こんにちは、編集人のナガタユウコです。突然ですが、みなさま、『セグウェ
イ』をご存知でしょうか?写真や詳細はWikipediaを参照していただきたいので
すが、個人的に今一番体験してみたい乗り物なんです。「アクセルもブレーキ
もなく、搭乗者の体重移動による直感的操作で速度調節から前後進、方向転換
を行う」・・・想像しただけで楽しそう!「車両としては遅すぎるし小さすぎ
る、歩行の代わりとしては自転車がある」という意見もあるようですが、今ま
でにない新しい発想と、それを実現してしまう力には、本当に感動します。
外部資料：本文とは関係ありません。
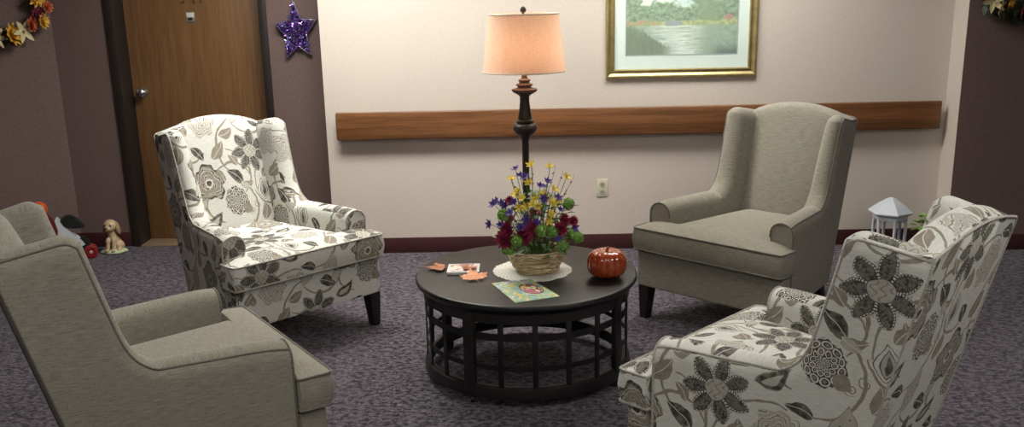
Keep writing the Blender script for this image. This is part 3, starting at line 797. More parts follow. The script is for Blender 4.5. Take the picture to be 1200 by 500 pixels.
# glazed pumpkin
m, b = new_mat('orange_glaze'); o = coords(); v_ = E(voro(o, 42)); nn = noise(o, 90, 2)
setc(b, mix(sstep(v_, .1, .6), (.42, .068, .015), (.33, .046, .010))); b.inputs['Roughness'].default_value = .12; b.inputs['Coat Weight'].default_value = .8; b.inputs['Coat Roughness'].default_value = .06
bump(b, v_ + nn * .4, .4, .003); M_PUMP = m
pk = tag(empty('pumpkin', (.362, 3.985, DZ)), 'shiny orange glazed ceramic pumpkin on the right of the table', 'pumpkin')
V = []; Fc = []; S = 96; NP = 22
for i in range(NP):
    t = i / (NP - 1); ph = -PI / 2 + PI * t
    for k in range(S):
        a = 2 * PI * k / S; rib = 1 - .085 * abs(math.cos(a * 5.5 * 1.0)) ** 6 * 1.0
        rib = 1 - .075 * (1 - abs(math.sin(a * 5.5))) ** 2
        r = .087 * (math.cos(ph) ** .58 if math.cos(ph) > 0 else 0) * rib; z = .062 + .062 * math.copysign(abs(math.sin(ph)) ** .85, ph) - (.017 * math.exp(-(r / .025) ** 2) if ph > 0 else -.010 * math.exp(-(r / .03) ** 2)) 
        V.append((r * math.cos(a), r * math.sin(a), max(0, z)))
for i in range(NP - 1):
    for k in range(S): k2 = (k + 1) % S; Fc.append((i * S + k, i * S + k2, (i + 1) * S + k2, (i + 1) * S + k))
bm = bmesh.new(); add_data(bm, V, Fc); bmesh.ops.remove_doubles(bm, verts=bm.verts, dist=1e-5); from_bm('pumpkin_body', bm, M_PUMP, pk, angle=180)
tube('stem', [(0, 0, .104), (.001, 0, .118), (.004, .002, .127), (.010, .003, .132)], [.010, .006, .005, .0065], plain('bronze_stem', (.22, .07, .02), .25), pk, seg=10)

# booklet
m, b = new_mat('booklet_cover'); u = coords('UV'); x, y, _ = sep(u)
c = mix(noise(u, 5, 2), (.22, .42, .30), (.60, .68, .40)); c = mix(sstep(noise(mapping(u, (1, 1, 1), (3, 1, 0)), 6, 2), .52, .6), c, (.75, .62, .15))
c = mix(sstep(noise(mapping(u, (1, 1, 1), (7, 4, 0)), 7, 2), .56, .62), c, (.20, .42, .62)); c = mix(sstep(noise(mapping(u, (1, 1, 1), (1, 9, 0)), 9, 2), .58, .63), c, (.75, .7, .68))
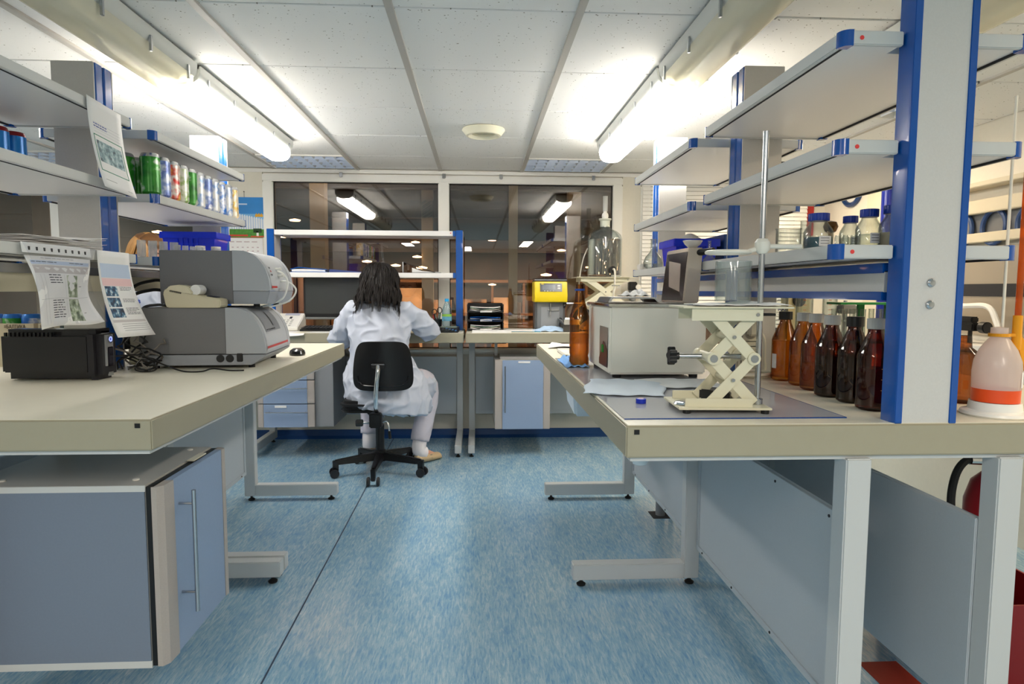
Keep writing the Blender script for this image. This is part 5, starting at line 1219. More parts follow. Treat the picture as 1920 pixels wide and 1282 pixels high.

一
度はセグウェイに乗ってみたい!乗ったらこの編集後記でご報告しますね☆
(ナガタユウコ)

*** オブラブスタッフ自己紹介 ***
No.10 平田
( @m_pixy, http://d.hatena.ne.jp/m_pixy/ )
こんにちは、平田です。
メルマガではふだん、要件定義についてのあれやこれやを書いています。また
オブラブイベントでは、参加者の皆様の緊張をほぐすようなお話を、会場内の
誰よりも緊張しながらやっています。アイスブレイクの時間は生暖かく見守っ
てください!
仕事ではお客様に近いところで、システムに必要なものを一緒に探す仕事をし
ています。最近の仕事の中でのメインのテーマは「業務システムをアジャイル
に作るには」というもので、なかなか答えが出ずに悩み続ける日々です。「い
い業務システム」を作るためにアジャイルに作るべきな予感はしているのだけ
れど、それを実証しきれていないところだったりします。
答えをお持ちの方、一緒に悩んでいただける方募集中です。イベントで声をか
けてください!
趣味らしい趣味は持っていないのですが、最近の休日はカメラ片手に娘の写真
を撮りまくっています。写真の腕は上達しないのですが、被写体がいいので
(←親ばか)なかなかいい写真を撮れてるんじゃないのかなぁと思う日々です。